In the Summer of 1997, Richard went to Rwanda alone to put on two TPN trainings, ostensibly in English and French but in reality, mainly in Kinyarwanda. He gathered balanced groups for training, coming from key government departments, NGOs, and churches. There was a gender balance as well as a balance between Hutus and Tutsis. The training worked its magic, breaking down barriers and creating new relationships, Richard adapted it, quite naturally, to be culturally appropriate.

On the basis of Kendel’s evaluations, CIDA provided a half million dollars to continue the training, including a training of trainers to make TPN training sustainable.  We were privileged to have eight Rwandans come to Ottawa to become trainers. One of them, has been doing training at the university in Butare, and to my knowledge is continuing to this day. Another became an MP and helped to write the constitution for Rwanda. Another, from the association of unions, was very active in community reconciliation initiatives. Yet another had a mandate to train all the social workers (he sent me an e-mail a couple of years ago saying he was going to Kenya to study in a masters program; he wanted me to know that the seeds sown in the 90s “had not been in vain.”)

Early on, Richard convened a meeting of all the NGOs in Rwanda with an interest in conflict resolution. There were 27 of them. Never had they gathered together for a consultation.
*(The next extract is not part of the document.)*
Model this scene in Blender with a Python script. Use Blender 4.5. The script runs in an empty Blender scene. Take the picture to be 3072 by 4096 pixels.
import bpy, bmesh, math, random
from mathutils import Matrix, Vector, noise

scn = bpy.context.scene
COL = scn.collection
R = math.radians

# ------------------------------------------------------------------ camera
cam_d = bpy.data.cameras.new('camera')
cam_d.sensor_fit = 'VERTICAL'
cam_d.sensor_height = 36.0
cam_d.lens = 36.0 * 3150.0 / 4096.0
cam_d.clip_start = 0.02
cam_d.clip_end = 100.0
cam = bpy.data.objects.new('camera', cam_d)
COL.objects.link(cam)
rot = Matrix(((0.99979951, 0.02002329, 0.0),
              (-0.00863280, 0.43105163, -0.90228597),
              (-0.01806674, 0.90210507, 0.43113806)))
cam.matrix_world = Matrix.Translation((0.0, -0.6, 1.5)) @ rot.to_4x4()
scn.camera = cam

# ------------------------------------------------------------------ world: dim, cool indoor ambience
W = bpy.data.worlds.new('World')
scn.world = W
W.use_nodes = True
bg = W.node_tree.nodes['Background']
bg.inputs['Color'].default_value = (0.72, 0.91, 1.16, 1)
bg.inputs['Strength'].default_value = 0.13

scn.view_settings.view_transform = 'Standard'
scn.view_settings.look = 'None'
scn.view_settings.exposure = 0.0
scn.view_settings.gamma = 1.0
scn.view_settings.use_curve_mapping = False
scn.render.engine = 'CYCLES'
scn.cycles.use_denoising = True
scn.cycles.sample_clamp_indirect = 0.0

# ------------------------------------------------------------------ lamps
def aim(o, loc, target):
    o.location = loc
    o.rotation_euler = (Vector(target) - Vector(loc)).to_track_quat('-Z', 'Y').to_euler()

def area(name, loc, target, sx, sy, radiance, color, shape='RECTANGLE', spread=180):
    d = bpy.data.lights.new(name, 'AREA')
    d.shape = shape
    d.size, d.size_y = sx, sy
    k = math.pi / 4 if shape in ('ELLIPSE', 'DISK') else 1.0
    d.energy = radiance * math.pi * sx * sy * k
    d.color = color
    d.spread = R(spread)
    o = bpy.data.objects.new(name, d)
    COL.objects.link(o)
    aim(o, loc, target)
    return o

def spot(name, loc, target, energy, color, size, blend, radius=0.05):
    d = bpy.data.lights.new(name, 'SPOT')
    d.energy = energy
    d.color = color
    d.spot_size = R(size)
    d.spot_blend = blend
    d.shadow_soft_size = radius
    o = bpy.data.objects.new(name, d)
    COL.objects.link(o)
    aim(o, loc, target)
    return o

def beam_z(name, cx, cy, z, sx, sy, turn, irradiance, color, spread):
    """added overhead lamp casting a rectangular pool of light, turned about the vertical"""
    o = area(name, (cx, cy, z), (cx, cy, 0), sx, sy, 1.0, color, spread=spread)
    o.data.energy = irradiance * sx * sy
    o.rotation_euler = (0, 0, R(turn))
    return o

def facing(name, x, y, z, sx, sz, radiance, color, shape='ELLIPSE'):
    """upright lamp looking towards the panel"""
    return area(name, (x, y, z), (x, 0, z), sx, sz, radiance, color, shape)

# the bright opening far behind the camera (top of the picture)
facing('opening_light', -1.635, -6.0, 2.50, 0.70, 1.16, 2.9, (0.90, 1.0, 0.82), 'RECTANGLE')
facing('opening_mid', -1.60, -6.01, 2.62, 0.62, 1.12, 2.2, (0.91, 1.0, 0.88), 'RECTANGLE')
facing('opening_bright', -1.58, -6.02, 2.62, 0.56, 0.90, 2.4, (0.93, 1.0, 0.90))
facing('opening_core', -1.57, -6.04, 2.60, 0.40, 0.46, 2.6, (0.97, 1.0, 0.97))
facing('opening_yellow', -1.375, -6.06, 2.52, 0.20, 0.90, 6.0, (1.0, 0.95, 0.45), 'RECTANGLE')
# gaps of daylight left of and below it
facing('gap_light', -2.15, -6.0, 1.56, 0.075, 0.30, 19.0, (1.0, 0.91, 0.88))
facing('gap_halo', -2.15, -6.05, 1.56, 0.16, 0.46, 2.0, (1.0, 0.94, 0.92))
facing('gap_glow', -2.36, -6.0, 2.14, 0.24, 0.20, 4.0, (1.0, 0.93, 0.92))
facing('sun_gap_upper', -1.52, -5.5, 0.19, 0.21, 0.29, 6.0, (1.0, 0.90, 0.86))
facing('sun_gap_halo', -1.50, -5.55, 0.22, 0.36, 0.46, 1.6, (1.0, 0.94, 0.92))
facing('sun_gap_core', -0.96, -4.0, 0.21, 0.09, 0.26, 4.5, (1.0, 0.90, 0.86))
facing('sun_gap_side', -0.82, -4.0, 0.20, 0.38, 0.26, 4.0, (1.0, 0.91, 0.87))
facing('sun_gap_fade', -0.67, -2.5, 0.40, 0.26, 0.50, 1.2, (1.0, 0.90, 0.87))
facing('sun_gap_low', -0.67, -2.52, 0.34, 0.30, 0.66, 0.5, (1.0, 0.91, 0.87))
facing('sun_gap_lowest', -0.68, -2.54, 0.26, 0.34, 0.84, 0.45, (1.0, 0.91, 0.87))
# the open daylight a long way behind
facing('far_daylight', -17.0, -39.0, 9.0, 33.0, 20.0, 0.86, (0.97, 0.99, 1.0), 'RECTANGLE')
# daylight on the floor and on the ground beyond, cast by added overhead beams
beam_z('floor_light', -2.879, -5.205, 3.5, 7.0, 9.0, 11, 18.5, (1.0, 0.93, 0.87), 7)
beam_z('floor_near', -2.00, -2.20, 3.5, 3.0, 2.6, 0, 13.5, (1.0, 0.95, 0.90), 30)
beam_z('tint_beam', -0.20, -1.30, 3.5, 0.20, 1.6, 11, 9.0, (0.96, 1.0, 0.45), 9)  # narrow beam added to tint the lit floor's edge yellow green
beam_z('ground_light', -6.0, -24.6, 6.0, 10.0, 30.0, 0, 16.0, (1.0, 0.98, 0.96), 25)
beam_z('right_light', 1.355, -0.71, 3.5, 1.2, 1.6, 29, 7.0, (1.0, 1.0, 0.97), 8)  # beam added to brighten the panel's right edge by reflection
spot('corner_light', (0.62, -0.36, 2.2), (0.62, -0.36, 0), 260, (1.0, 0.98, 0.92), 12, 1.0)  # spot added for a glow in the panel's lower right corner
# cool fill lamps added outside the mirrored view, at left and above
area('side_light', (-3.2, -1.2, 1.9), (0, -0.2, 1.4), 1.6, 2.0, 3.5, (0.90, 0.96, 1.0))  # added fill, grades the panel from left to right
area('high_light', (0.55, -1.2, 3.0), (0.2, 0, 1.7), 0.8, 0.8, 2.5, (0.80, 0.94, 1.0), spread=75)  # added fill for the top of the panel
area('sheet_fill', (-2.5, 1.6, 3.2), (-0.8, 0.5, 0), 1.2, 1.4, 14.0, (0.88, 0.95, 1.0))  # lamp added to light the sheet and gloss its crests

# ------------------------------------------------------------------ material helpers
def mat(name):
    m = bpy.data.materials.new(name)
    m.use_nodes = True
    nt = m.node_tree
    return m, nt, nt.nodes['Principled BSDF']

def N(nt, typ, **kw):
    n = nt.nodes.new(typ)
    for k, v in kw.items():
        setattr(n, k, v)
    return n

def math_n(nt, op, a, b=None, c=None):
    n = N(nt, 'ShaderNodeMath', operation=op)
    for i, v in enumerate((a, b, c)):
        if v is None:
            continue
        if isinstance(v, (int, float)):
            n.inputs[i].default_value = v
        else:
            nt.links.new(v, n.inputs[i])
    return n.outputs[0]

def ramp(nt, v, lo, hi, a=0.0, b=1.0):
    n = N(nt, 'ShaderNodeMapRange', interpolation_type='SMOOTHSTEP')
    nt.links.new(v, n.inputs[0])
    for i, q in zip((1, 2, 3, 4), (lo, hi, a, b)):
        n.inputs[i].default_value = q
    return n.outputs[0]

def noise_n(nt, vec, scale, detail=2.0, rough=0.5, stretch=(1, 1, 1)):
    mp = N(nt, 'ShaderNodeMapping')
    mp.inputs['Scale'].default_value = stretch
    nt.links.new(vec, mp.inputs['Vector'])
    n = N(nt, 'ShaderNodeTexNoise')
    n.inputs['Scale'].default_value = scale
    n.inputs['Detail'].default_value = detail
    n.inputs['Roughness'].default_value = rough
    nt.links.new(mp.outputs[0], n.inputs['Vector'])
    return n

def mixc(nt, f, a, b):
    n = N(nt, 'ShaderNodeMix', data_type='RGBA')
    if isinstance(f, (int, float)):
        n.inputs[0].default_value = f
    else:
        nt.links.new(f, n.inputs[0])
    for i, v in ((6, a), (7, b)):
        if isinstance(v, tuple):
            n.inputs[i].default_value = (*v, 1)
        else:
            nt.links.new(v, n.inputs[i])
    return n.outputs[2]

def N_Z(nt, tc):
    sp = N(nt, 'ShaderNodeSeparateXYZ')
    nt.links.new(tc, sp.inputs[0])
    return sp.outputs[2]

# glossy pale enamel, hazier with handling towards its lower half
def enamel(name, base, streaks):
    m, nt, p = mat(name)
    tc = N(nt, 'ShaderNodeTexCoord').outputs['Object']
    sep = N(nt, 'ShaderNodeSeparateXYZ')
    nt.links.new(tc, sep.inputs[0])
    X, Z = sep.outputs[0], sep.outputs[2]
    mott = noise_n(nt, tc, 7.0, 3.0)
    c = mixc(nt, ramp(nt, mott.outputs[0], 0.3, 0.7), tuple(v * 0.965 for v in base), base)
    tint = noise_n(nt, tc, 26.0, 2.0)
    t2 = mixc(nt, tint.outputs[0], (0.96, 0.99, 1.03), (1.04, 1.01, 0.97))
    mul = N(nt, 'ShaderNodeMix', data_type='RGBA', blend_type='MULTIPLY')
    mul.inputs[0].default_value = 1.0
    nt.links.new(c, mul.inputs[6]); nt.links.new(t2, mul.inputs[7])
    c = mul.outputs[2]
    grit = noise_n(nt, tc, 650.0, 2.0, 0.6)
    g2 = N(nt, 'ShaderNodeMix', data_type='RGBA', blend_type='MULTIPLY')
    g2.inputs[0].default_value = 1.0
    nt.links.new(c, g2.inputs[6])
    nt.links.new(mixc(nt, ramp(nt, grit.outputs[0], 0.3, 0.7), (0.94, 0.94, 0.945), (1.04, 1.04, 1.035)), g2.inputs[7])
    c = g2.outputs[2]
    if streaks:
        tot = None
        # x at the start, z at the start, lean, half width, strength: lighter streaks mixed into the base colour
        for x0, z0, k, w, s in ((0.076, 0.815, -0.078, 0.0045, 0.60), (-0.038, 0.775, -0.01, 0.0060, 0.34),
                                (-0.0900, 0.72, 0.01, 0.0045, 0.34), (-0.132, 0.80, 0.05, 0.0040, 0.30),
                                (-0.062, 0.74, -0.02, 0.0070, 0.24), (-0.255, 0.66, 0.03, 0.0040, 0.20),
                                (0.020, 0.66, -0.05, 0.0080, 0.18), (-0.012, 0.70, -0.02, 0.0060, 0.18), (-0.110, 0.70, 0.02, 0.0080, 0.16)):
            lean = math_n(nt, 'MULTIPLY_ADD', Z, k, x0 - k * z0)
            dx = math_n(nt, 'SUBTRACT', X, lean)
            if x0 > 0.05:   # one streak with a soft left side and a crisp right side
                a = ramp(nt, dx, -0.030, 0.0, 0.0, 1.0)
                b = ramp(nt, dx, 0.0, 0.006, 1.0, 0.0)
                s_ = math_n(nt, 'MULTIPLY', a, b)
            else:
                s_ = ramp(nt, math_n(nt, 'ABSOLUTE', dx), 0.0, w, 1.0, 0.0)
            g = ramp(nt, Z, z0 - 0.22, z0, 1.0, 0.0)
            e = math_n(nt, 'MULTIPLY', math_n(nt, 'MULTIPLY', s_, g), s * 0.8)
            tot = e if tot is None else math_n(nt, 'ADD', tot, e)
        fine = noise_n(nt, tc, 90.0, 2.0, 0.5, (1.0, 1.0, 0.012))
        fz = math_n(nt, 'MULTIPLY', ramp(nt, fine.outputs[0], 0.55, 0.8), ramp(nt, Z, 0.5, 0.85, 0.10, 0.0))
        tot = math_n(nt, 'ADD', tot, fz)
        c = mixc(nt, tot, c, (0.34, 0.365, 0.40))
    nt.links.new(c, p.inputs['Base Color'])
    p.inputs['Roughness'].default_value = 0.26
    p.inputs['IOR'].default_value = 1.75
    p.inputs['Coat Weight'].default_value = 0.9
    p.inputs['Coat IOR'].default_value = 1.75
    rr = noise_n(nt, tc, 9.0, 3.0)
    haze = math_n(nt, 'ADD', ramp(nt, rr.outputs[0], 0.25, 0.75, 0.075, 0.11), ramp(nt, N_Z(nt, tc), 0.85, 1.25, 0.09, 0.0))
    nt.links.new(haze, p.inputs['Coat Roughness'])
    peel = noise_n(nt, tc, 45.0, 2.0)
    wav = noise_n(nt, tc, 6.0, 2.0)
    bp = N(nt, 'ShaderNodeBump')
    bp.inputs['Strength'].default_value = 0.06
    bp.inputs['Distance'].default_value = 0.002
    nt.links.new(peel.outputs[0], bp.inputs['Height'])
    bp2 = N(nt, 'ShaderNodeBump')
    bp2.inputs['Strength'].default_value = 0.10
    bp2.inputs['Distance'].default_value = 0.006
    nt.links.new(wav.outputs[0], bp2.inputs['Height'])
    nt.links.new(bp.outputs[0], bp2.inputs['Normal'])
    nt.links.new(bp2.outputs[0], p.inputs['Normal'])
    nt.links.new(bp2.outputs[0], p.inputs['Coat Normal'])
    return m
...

Richard and I had a relationship of openness and respect. I could comfortably offer any ideas I had and he could just as comfortably respond, “That wouldn’t work in Rwanda,” when he saw that the ideas wouldn’t fit the culture.
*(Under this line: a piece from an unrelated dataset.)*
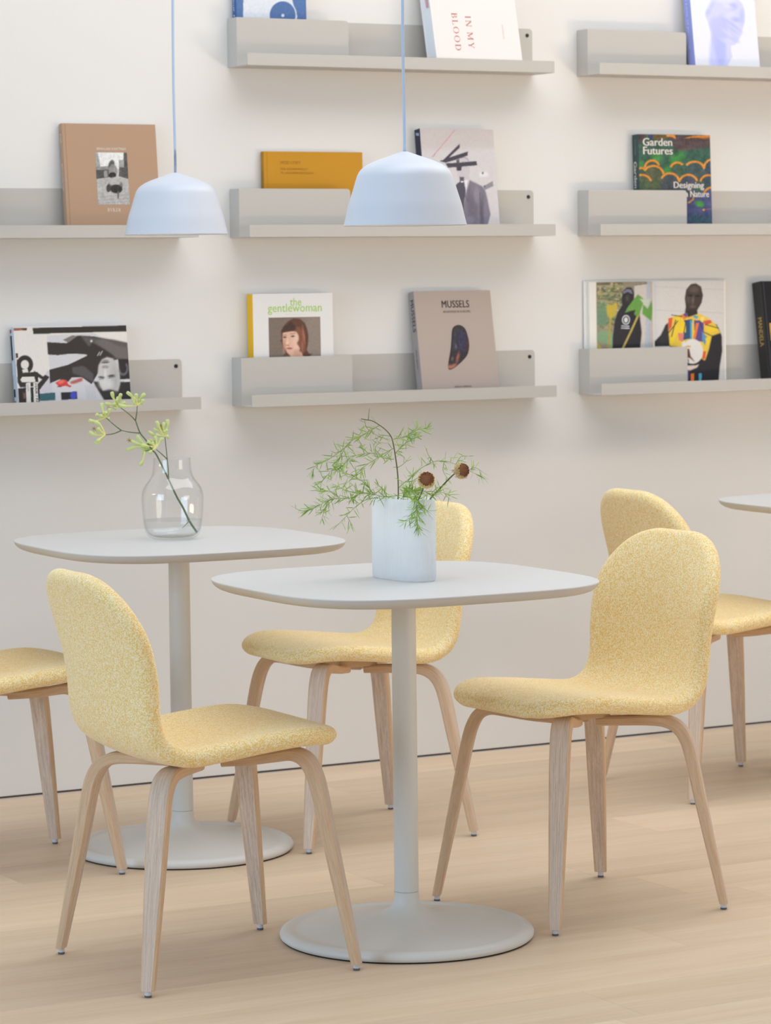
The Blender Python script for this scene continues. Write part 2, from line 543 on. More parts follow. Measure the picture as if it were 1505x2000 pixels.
def serif_letters(word, gap=0.28):
    """roman capitals with slab serifs and thick / thin strokes, as polygons"""
    def bar(x0, y0, x1, y1): return [(x0, y0), (x1, y0), (x1, y1), (x0, y1)]
    def dia(x0, x1, y0, y1, w): return [(x0, y0), (x0 + w, y0), (x1 + w, y1), (x1, y1)]
    def arc(cx, cy, rx, ry, w1, a0, a1, n=10):
        o, i = [], []
        for k in range(n + 1):
            a = R(a0 + (a1 - a0) * k / n)
            wx = 0.05 + (w1 - 0.05) * abs(math.cos(a))
            o.append((cx + rx * math.cos(a), cy + ry * math.sin(a)))
            i.append((cx + (rx - wx) * math.cos(a), cy + (ry - 0.05) * math.sin(a)))
        return [[o[k], o[k + 1], i[k + 1], i[k]] for k in range(n)]
    s, t = 0.05, 0.15
    def stem(x, w=t): return [bar(x, 0, x + w, 1), bar(x - 0.08, 0, x + w + 0.08, s), bar(x - 0.08, 1 - s, x + w + 0.08, 1)]
    D = {
        'I': (0.31, stem(0.08)),
        'N': (0.92, [bar(0.1, 0, 0.16, 1), bar(0.76, 0, 0.82, 1), dia(0.66, 0.1, 0, 1, 0.15), bar(0, 0, 0.26, s), bar(0, 1 - s, 0.2, 1), bar(0.66, 1 - s, 0.92, 1)]),
        'M': (1.1, [bar(0.1, 0, 0.16, 1), bar(0.86, 0, 1.0, 1), dia(0.46, 0.1, 0.1, 1, 0.14), dia(0.5, 0.88, 0.1, 1, 0.07), bar(0, 0, 0.26, s), bar(0.78, 0, 1.1, s), bar(0, 1 - s, 0.2, 1), bar(0.9, 1 - s, 1.1, 1)]),
        'Y': (0.86, [bar(0.36, 0, 0.5, 0.45), dia(0.36, 0.06, 0.42, 1, 0.15), dia(0.43, 0.74, 0.42, 1, 0.07), bar(0.26, 0, 0.6, s), bar(0, 1 - s, 0.3, 1), bar(0.6, 1 - s, 0.86, 1)]),
        'B': (0.7, stem(0.08)[:1] + [bar(0, 0, 0.4, s), bar(0, 1 - s, 0.38, 1), bar(0.15, 0.5, 0.4, 0.55)] + arc(0.36, 0.765, 0.27, 0.235, 0.14, -90, 90) + arc(0.38, 0.265, 0.31, 0.265, 0.14, -90, 90)),
        'L': (0.68, stem(0.08) + [bar(0.1, 0, 0.66, s), bar(0.6, 0, 0.66, 0.26)]),
        'O': (0.94, arc(0.47, 0.5, 0.46, 0.52, 0.15, 0, 360, 24)),
        'D': (0.86, stem(0.08)[:1] + [bar(0, 0, 0.4, s), bar(0, 1 - s, 0.4, 1)] + arc(0.36, 0.5, 0.49, 0.5, 0.15, -90, 90, 14)),
        'K': (0.88, stem(0.08) + [dia(0.2, 0.62, 0.42, 1, 0.07), dia(0.62, 0.28, 0, 0.58, 0.17), bar(0.5, 0, 0.88, s), bar(0.52, 1 - s, 0.8, 1)]),
        'E': (0.68, stem(0.08) + [bar(0.1, 0, 0.64, s), bar(0.1, 1 - s, 0.6, 1), bar(0.1, 0.48, 0.48, 0.53), bar(0.58, 0, 0.64, 0.24), bar(0.54, 0.78, 0.6, 1), bar(0.42, 0.4, 0.48, 0.62)]),
        'R': (0.84, stem(0.08) + [bar(0.15, 0.46, 0.4, 0.51), dia(0.6, 0.3, 0, 0.5, 0.16), bar(0.6, 0, 0.84, s)] + arc(0.38, 0.73, 0.29, 0.27, 0.14, -90, 90)),
    }
    vs, fs, x = [], [], 0.0
    for ch in word:
        if ch == ' ':
            x += 0.45; continue
        w, polys = D[ch]
        for p in polys:
            o = len(vs)
            vs += [(a + x, c) for a, c in p]
            fs.append(list(range(o, o + len(p))))
        x += w + gap
    vs = np.array(vs)
    vs[:, 0] /= vs[:, 0].max()
    return np.concatenate([vs, np.zeros((len(vs), 1))], 1), fs


def put_text(name, vf, parent, x, z, w, h, y, material, mode='flat', skew=0.0):
    """mode flat: on the cover, lower-left at (x, z); down: rotated a quarter turn clockwise, top-left of
    the line at (x, z) and running down; spine: on the spine, reading down from z, x is then the local y"""
    v, f = vf
    if mode == 'flat': vs = [(x + a * w, y - l, z + c * h + skew * a * w) for a, c, l in v]
    elif mode == 'down': vs = [(x + c * h, y - l, z - a * w) for a, c, l in v]
    else: vs = [(y - l, x - c * h, z - a * w) for a, c, l in v]
    return mesh(name, vs, f, material, parent)


# ------------------------------------------------------------------ books
PAGE = mat('page_block', hexc(236, 232, 224), 0.8, 0.2)
nt, b, N, Lk = nodes(PAGE)


def cloth(name, rgb):
    M = mat(name, rgb, 0.85, 0.2)
    nt, b, N, Lk = nodes(M)
    tc = N('ShaderNodeTexCoord')
    nz = N('ShaderNodeTexNoise'); nz.inputs['Scale'].default_value = 700
    Lk(tc.outputs['Object'], nz.inputs['Vector'])
    bp = N('ShaderNodeBump'); bp.inputs['Strength'].default_value = 0.25; bp.inputs['Distance'].default_value = 0.0005
    Lk(nz.outputs['Fac'], bp.inputs['Height']); Lk(bp.outputs[0], b.inputs['Normal'])
    return M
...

After the Rwanda initiative, Richard found his place as a Conflict Management Practitioner in the Federal Government. Starting with the Department of National Defense, he served as a mediator, trainer, and coach in a number of Departments. At his funeral colleagues bore witness to his wise and gentle ways.

What does all this have to do with Integrative Peacebuilding (IPB)? First off, over the last six years I have been working with Padre Steve Moore and a team of trainers and scholar-practitioners on an Integrative Peacebuilding initiative that includes five graduate courses. It was launched as pilot project in September, the month of Richard’s passing. I will write more on this in future blogs. Now I wish to reflect on what I learned from my work with Richard, as it relates to IPB.
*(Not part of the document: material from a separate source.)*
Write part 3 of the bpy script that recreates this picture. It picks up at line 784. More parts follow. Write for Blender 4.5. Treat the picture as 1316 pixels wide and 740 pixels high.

Culture is a complex aspect of human existence. Often those within a culture cannot put into words all the values, taboos, and behaviors that are important to them; however, they are very aware when someone goes against them. In this case, Richard knew Rwandan culture from the inside. In a myriad of subtle ways, he could make TPN training relevant in Rwanda through the very manner in which he did the training. He could also find a way of getting the right people into the training modules.

The combining of TPN training, which was heavily influenced by principles from Chinese philosophy through the developmental work of Bob Birt, with a Rwandan flavor, resulted in emergent creativity—something new, including new insights around the very nature of reconciliation. Here, as an aside, I must point out that Richard was an acknowledged expert in the Kinyarwanda language; fellow Rwandans marveled at the sophisticated translation. The word he used for reconciliation built on the root metaphor of straightening crooked sticks so there would be a free flow of positive energy—a great insight into what is needed in reconciliation processes.

The work of Richard showed how Government, local Non-Governmental Organizations, International NGOs, civil society, and grassroots could be brought together for a peacebuilding initiative funded by the Canadian Government. Our own collaboration, together with Kendel, showed the potential for trusting relationships and cultural creativity between Canadians of European heritage and Africans.

Richard’s creative work opened up adjacent possibilities (a key term linked to emergent creativity). He laid the groundwork for other initiatives in Africa, including Burundi with his friend Sylvere Kabwa from that country, and was an example for what happened in Bosnia and Herzegovina with Vesna Dasovic-Markovic (another story).